Einen "gerechten Ausgleich zwischen Kreativen, Wirtschaft und Verbrauchern" will Bundesjustizministerin Brigitte Zypries mit der Novellierung des Urheberrechts erreichen. So steht es im Eckpunktepapier zum so genannten zweiten Korb der EU-Richtlinie zum Urheberrecht in der Informationsgesellschaft. Nach Zypries' Vorstellungen sollen pauschale Vergütung und individuelle Abrechnung nebeneinander existieren; außerdem will sie den Gebrauch von älteren Werken in neuen technischen Nutzungsarten ohne umfangreichen Nacherwerb von Rechten ermöglichen (weitere Pläne der Ministerin auf boersenblatt.net). Der Börsenverein in Person von Justiziar Christian Sprang begrüßte die Überlegungen. Dem Börsenblatt sagte er, würden die Pläne umgesetzt, sei dies ein echter Durchbruch.

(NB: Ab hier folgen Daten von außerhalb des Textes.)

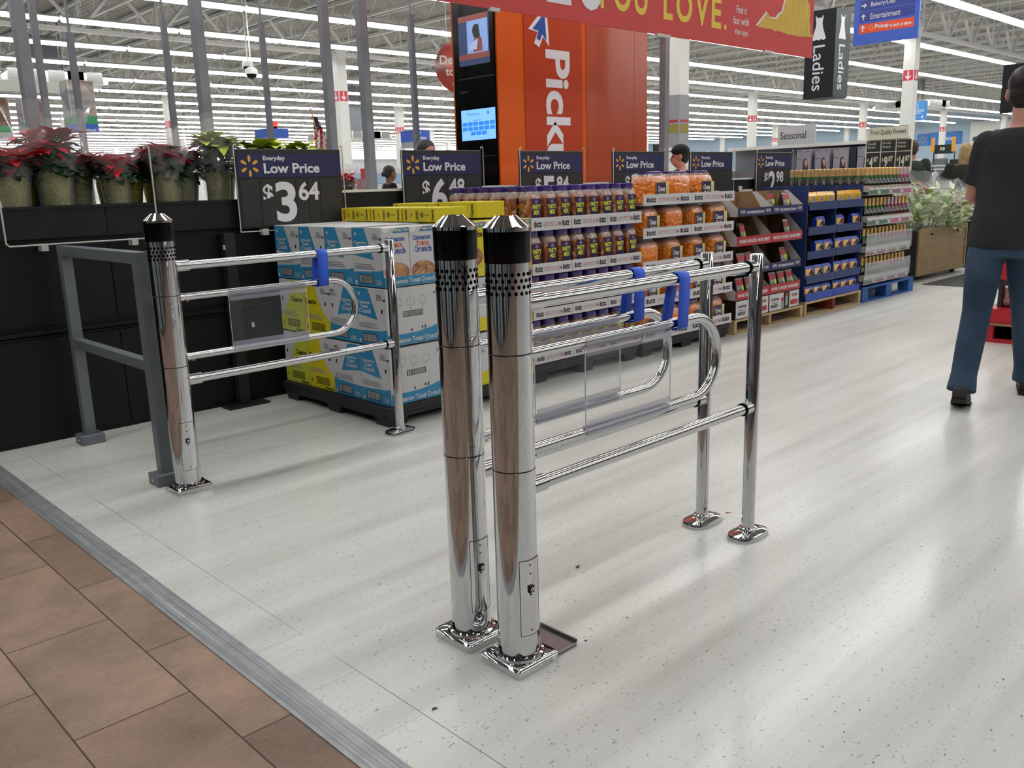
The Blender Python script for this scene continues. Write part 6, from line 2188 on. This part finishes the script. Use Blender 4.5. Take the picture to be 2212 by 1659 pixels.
def person(x, y, az, H, label, shirt, pants, skin, hair, pose, hairstyle='short', vox=0.012, sleeves='short', cap=None, girth=1.0, z0=0.0):
    """local frame: +Y forward, +X to the right of the body"""
    r = root('person', label, 'person', (x, y, z0), az)
    s = H / 1.75
    V = lambda a: Vector(a) * s
    p = dict(hipL=(-.085, 0, .93), hipR=(.085, 0, .93), kneeL=(-.10, .03, .50), kneeR=(.10, .03, .50), ankL=(-.11, -.02, .09), ankR=(.11, -.02, .09),
             shL=(-.185, 0, 1.43), shR=(.185, 0, 1.43), elL=(-.24, -.03, 1.14), elR=(.24, -.03, 1.14), wrL=(-.22, .10, .90), wrR=(.22, .10, .90),
             neck=(0, .0, 1.48), head=(0, .025, 1.63), chest=(0, 0, 1.28), waist=(0, 0, 1.05), turn=0.0)
    p.update(pose)
    J = {k: V(v) for k, v in p.items() if isinstance(v, tuple)}
    g = girth
    # body: one continuous skin surface
    b = MB()
    w, c, n = J['waist'], J['chest'], J['neck']
    tor = [(w.x, w.y, .90 * s, .155 * g * s, .115 * g * s), (w.x, w.y, 1.0 * s, .145 * g * s, .105 * g * s), (w.x, w.y, 1.1 * s, .138 * g * s, .10 * g * s), (c.x, c.y, 1.25 * s, .155 * g * s, .11 * g * s),
           (c.x, c.y, 1.36 * s, .17 * g * s, .105 * g * s), (n.x, n.y - .005 * s, 1.43 * s, .15 * g * s, .08 * s), (n.x, n.y, 1.48 * s, .06 * s, .06 * s)]
    b.rings(tor, 20)
    limb(b, [n - V((0, 0, .04)), n, J['head'] - V((0, .025, .06))], [.058 * s, .053 * s, .052 * s])
    hd = J['head']
    tn = p['turn']
    ct, st = math.cos(tn), math.sin(tn)

    def hp(a, bb, cc):
        return hd + V((a * ct - bb * st, a * st + bb * ct, cc))
    hm_ = MB()
    b.ball(hp(0, -.008, .035), .076 * s, .092 * s, .092 * s, 20)
    b.ball(hp(0, .022, -.045), .054 * s, .066 * s, .07 * s, 16)
    limb(b, [hp(0, .092, .005), hp(0, .108, -.022)], [.010 * s, .014 * s], 8)
    limb(b, [hp(-.022, .085, -.055), hp(0, .092, -.055), hp(.022, .085, -.055)], [.008 * s, .010 * s, .008 * s], 8)
    for q in (-1, 1):
        limb(b, [hp(q * .079, -.01, .02), hp(q * .082, -.012, -.012), hp(q * .076, -.004, -.03)], [.014 * s, .013 * s, .008 * s], 8)
    for q in 'LR':
        sg = -1 if q == 'L' else 1
        limb(b, [J['hip' + q], J['knee' + q], J['ank' + q]], [.082 * g * s, .055 * s, .038 * s])
        limb(b, [J['knee' + q] * .6 + J['ank' + q] * .4 + V((0, -.012, 0)), J['ank' + q]], [.055 * s, .036 * s])
        limb(b, [J['ank' + q] + V((0, -.03, -.045)), J['ank' + q] + V((0, .13, -.06))], [.033 * s, .028 * s])
        limb(b, [J['sh' + q], J['el' + q], J['wr' + q]], [.052 * g * s, .040 * s, .027 * s])
        limb(b, [J['el' + q], J['el' + q] * .65 + J['wr' + q] * .35, J['wr' + q]], [.040 * s, .041 * s, .027 * s])
        fw = (J['wr' + q] - J['el' + q]).normalized()
        sd = Vector((-sg, 0, 0.2)) - fw * Vector((-sg, 0, 0.2)).dot(fw)
        pn = fw.cross(sd.normalized()) * (1 if sg > 0 else -1)
        if pn.y < 0 and abs(fw.z) > .6: pn = -pn
        hand(b, J['wr' + q], fw, sd, pn, s)
    body = skinned('body', b, skin, r, vox, 4)
    # eyes
    e = MB()
    for q in (-1, 1):
        e.ball(hp(q * .031, .078, .012), .011 * s, n=8)
    ob('eyes', e, mat('eye_dark', '#1e1512', 0.2), r)
    # hair
    h = MB()
    if hairstyle == 'short':
        h.ball(hp(0, -.022, .055), .085 * s, .098 * s, .090 * s, 20)
        h.ball(hp(0, -.045, .0), .078 * s, .070 * s, .075 * s, 16)
        h.ball(hp(0, -.048, -.03), .064 * s, .054 * s, .055 * s, 14)
    elif hairstyle == 'long':
        h.ball(hp(0, -.02, .05), .092 * s, .105 * s, .098 * s, 20)
        h.ball(hp(0, -.05, -.03), .10 * s, .075 * s, .12 * s, 16)
        h.ball(hp(0, -.055, -.11), .095 * s, .055 * s, .11 * s, 14)
    else:
        h.ball(hp(0, -.024, .05), .086 * s, .10 * s, .088 * s, 20)
        h.ball(hp(0, -.13, .0), .040 * s, .038 * s, .042 * s, 12)
        h.ball(hp(0, -.06, .0), .072 * s, .06 * s, .06 * s, 12)
    hm = hair
    skinned('hair', h, hm, r, max(vox, .009), 5)
    if cap:
        k = MB().ball(hp(0, -.012, .075), .094 * s, .108 * s, .078 * s, 20)
        k.hull([tuple(hp(a, bb, cc)) for a, bb, cc in ((-.07, .07, .072), (.07, .07, .072), (-.055, .165, .055), (.055, .165, .055), (-.07, .07, .082), (.07, .07, .082), (-.055, .165, .062), (.055, .165, .062))])
        ob('cap', k, cap, r, smooth=50)
    # shirt
    t_ = MB()
    e_ = .018 * s
    t_.rings([(w.x, w.y, .85 * s, .188 * g * s, .142 * g * s), (w.x, w.y, .97 * s, .178 * g * s, .134 * g * s), (w.x, w.y, 1.08 * s, .162 * g * s, .124 * g * s), (c.x, c.y, 1.24 * s, .178 * g * s, .130 * g * s),
              (c.x, c.y, 1.35 * s, .190 * g * s, .125 * g * s), (n.x, n.y - .005 * s, 1.435 * s, .165 * g * s, .098 * s), (n.x, n.y, 1.475 * s, .085 * s, .075 * s)], 24)
    for q in 'LR':
        a_, e2, w2 = J['sh' + q], J['el' + q], J['wr' + q]
        if sleeves == 'short':
            en = a_ * .22 + e2 * .78
            limb(t_, [a_ + V((0.005 if q == 'L' else -0.005, 0, .0)), a_ * .5 + en * .5], [.066 * g * s, .062 * g * s])
            t_.tube([a_ * .5 + en * .5, en], [.060 * g * s, .064 * g * s], 16)
        else:
            limb(t_, [a_, e2, w2], [.070 * g * s, .058 * g * s, .040 * s])
    skinned('shirt' if sleeves == 'short' else 'jacket', t_, shirt, r, max(vox, .010), 5)
    # trousers
    j = MB()
    j.rings([(w.x, w.y, .80 * s, .165 * g * s, .125 * g * s), (w.x, w.y, .90 * s, .165 * g * s, .125 * g * s), (w.x, w.y, 1.0 * s, .150 * g * s, .115 * g * s)], 22)
    for q in 'LR':
        hp_, kn, an = J['hip' + q], J['knee' + q], J['ank' + q]
        limb(j, [hp_, hp_ * .5 + kn * .5, kn], [.090 * g * s, .088 * g * s, .074 * s])
        lo = an + (kn - an) * 0.02
        j.tube([kn, kn * .5 + lo * .5 + V((0, -.008, 0)), lo * .85 + kn * .15, lo + V((0, -.005, -.03))], [.074 * s, .071 * s, .066 * s, .076 * s], 16)
    skinned('trousers', j, pants, r, max(vox, .010), 4)
    # shoes
    for q in 'LR':
        a_ = J['ank' + q]
        pit = p.get('pitch' + q, 0.0)
        k = MB()
        cp, sp_ = math.cos(pit), math.sin(pit)

        def fp_(u, v, wz):
            yy, zz = v * cp - wz * sp_, v * sp_ + wz * cp
            return tuple(a_ + V((u, yy, zz)))
        pts = [fp_(u * k_, v, wz) for v, k_, top in ((-.075, .034, -.005), (-.02, .040, .0), (.08, .046, -.03), (.15, .048, -.045), (.20, .030, -.055)) for u in (-1, 1) for wz in (-.072, top)]
        k.hull(pts)
        so = MB()
        so.hull([fp_(u * k_, v, wz) for v, k_ in ((-.085, .036), (.08, .050), (.16, .051), (.215, .030)) for u in (-1, 1) for wz in (-.088, -.070)])
        sho = skinned('shoe', k, p.get('shoe', mat('shoe_brown', '#1f1b1a', 0.6)), r, .010, 3)
        ob('sole', so, mat('shoe_sole', '#141313', 0.7), sho, smooth=30)
    return r


TEE = cloth_mat('tee_charcoal', '#2b2c30', '#34353a')
JEAN = cloth_mat('jeans_blue', '#2d3d50', '#475a70', 2.2)
HBLK = mat('hair_black', '#0e0c0c', 0.55)
person(5.56, 1.735, math.radians(-75), 1.86, 'man seen from behind walking away in a charcoal t-shirt and blue jeans', TEE, JEAN, SKIN, HBLK,
       dict(hipL=(-.035, -.01, .93), hipR=(.135, .01, .93), kneeL=(-.06, -.05, .50), kneeR=(.17, .14, .50), ankL=(-.09, -.27, .115), ankR=(.21, .24, .10), pitchL=-.28, pitchR=.06,
            elL=(-.135, .05, 1.13), wrL=(-.06, .27, 1.06), elR=(.315, .03, 1.15), wrR=(.23, .25, 1.12), waist=(.055, 0, 1.05), chest=(.065, .01, 1.28), neck=(.07, 0, 1.48),
            head=(.07, .045, 1.645), shL=(-.088, 0, 1.40), shR=(.228, 0, 1.40)),
       vox=.008, girth=1.06)
OLIVE = cloth_mat('jacket_olive', '#26271f', '#31322a')
HOOD = cloth_mat('hoodie_grey_green', '#2c3531', '#3a443e')
DARKP = cloth_mat('trousers_dark', '#1b1c20', '#26272b')
person(13.35, 4.66, math.radians(-70), 1.70, 'blonde woman seen from behind in a dark olive jacket beyond the flower cart', OLIVE, DARKP, SKIN, grainy('hair_blonde', '#8a6f48', '#b0946a', 10, 0.6, (4, 4, 1)), {},
       hairstyle='long', vox=.014, sleeves='long', girth=1.1)
person(13.9, 5.62, math.radians(-60), 1.80, 'person in a grey green hoodie beside the flower price board', HOOD, DARKP, SKIN, mat('hair_brown', '#3a2b22', 0.6), {}, vox=.014, sleeves='long', girth=1.1)
person(8.45, 5.98, math.radians(20), 1.70, 'person in black with a black cap between the price signs', cloth_mat('coat_black', '#121214', '#1a1a1c'), DARKP, SKIN, HBLK, {'turn': 0.3}, vox=.014, sleeves='long', cap=mat('cap_black', '#0d0d0f', 0.8))
person(7.95, 10.85, math.radians(-110), 1.66, 'woman cashier with dark hair in a bun behind the wall, in profile', cloth_mat('coat_black', '#121214', '#1a1a1c'), DARKP, SKIND, mat('hair_dark', '#1c1311', 0.5),
       {'turn': 0.3}, hairstyle='bun', vox=.010, sleeves='long')
person(4.99, 6.25, math.radians(180), 1.73, 'person behind the $6.48 sign with only the dark hair showing', HOOD, DARKP, SKIN, mat('hair_dark', '#1c1311', 0.5), {}, vox=.014, sleeves='long')

# ---- bits on the floor
for x, y, lb, c, k in ((2.154, 1.947, 'small dark crumpled leaf on the floor between gates and rails', '#4a4741', 1), (1.783, 1.584, 'tiny dark speck of debris beside the steel bracket', '#2a2826', .5),
                       (1.249, 1.646, 'small brown crumb on the floor near the metal strip', '#4f443a', .6), (2.96, 1.84, 'bit of orange paper beside the far end post foot', '#a8532a', .8)):
    R_ = random.Random(int(x * 1000))
    o = ob('floor_debris', MB().hull([(R_.uniform(-.018, .018) * k, R_.uniform(-.012, .012) * k, R_.uniform(0, .006) * k) for _ in range(7)] + [(0.01 * k, 0, 0), (-0.01 * k, 0, 0), (0, 0.01 * k, 0)]), mat('debris' + c[1:], c, 0.8), None, (x, y, 0.0), smooth=0)
    tag(o, lb, 'debris')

Als unzumutbares Kostenrisiko empfinden einige Versandbuchhändler das Widerrufsrecht des Fernabsatzgesetzes aus dem Jahr 2000: Ab einem Bestellwert von 40 Euro können Kunden die georderte Ware portofrei zurückschicken. Auch die Rücksendung einer Teillieferung ist kostenlos (siehe Archiv). Am 24. September berät nun der Bundesrat über den Vorschlag einer Bundestagsinitiative, die für Abhilfe sorgen soll. Demnach könnten Unternehmen künftig selbst entscheiden, ob sie ihren Kunden die Retourenkosten auferlegen oder nicht. Die Anrufung des Vermittlungsausschusses gelte als wahrscheinlich, schreibt das Börsenblatt.

Personalien: Für sein Engagement für deutschsprachige Literatur in der englischsprachigen Welt wurde Autor Michael Hofmann mit dem DekaBank-Preis des Literaturhauses Frankfurt ausgezeichnet.

Meldungen: Der ehemalige Chef des Ende 2001 Pleite gegangenen Könemann Verlags, Ludwig Könemann, und seine mitangeklagten Geschäftsführer müssen sich nicht des Vorwurfs der Insolvenzverschleppung verantworten.